Ständig drehen und wenden die Spieler ihre Planeten um jeden noch so geheimen Winkel ihres Polyeders optimal zu nutzen. Ein haptisches Fest. Bei der ersten Partie kam ich mir wirklich vor wie Christoph Columbus kurz vor der Entdeckung Amerikas. Die Augen können gar nicht erfassen, was der Planet alles an versteckten Möglichkeiten bietet.
Wer weit im Voraus plant, wird am Ende meist belohnt. Alle Karten im Blick zu behalten ist aber gerade für neue Spieler oft nicht leicht. Wer von Runde zu Runde die Auslage betrachtet und plant, hat bei Planet selten eine gute Chance. Dies führt auch zum Kritikpunkt: viel Informationsflut, der man Herr oder Frau werden muss. Jüngere Tischgäste und Wenigspieler können mit dieser Fülle an Input nicht immer ideal umgehen.

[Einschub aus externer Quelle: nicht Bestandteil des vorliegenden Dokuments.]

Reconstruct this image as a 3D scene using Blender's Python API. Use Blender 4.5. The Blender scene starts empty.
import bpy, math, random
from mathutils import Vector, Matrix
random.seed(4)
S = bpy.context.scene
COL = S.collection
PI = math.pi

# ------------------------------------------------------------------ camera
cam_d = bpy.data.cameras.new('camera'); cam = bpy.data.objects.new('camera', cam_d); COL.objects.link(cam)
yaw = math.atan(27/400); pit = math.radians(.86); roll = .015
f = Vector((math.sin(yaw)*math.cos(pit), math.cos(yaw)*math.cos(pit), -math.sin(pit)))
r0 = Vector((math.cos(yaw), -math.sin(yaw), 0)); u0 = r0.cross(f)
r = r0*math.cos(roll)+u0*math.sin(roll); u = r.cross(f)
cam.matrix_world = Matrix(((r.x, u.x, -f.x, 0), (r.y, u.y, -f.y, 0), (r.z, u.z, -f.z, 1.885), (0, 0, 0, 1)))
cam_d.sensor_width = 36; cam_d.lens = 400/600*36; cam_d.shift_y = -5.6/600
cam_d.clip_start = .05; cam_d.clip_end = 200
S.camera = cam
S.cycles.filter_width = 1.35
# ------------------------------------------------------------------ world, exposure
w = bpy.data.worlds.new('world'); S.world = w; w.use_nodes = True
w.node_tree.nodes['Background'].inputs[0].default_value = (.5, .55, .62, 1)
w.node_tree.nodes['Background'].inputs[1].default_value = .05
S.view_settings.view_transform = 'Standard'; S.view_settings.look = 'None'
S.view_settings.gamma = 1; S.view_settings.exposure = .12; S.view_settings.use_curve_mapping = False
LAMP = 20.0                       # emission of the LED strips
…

Die Lernbereitschaft wird aber natürlich am Ende belohnt. Für noch mehr Abwechslung sorgt eine zweite Spielvariante mit weniger Planbarkeit. Hier sind nicht alle Karten offen sondern werden teilweise erst innerhalb der Runden aufgedeckt. So erspart man sich den ein oder anderen Hirnknoten.
Planet bietet eine ungewohnte Spielweise am Tisch. Ob diese Art Brettspiel langfristig zu vielen Spielrunden führt, bleibt abzuwarten. Nach ein paar Partien Planet, stellt sich auf jeden Fall schon eine gewisse Art von Besiedlungs-Routine ein. Trotzdem ist Planet von Blue Orange Games immer wieder eine spannende Herausforderung für Körper und Geist. Das fanden wohl auch viele Käufer auf der Spiel 2018. Von 1000 mitgebrachten Exemplaren waren am Ende alle Spiele restlos ausverkauft. Erschließt einen neuen haptischen Kosmos und sichert euch dieses Brettspiel der Extraklasse.
meeplove bedankt sich herzlich bei Blue Orange Games für das überlassene Rezensionsexemplar. Sabrina von meeplove bedankt sich bei Sabrina Miramon für die wundervolle Zeichnung im Innenteil der Spieleschachtel.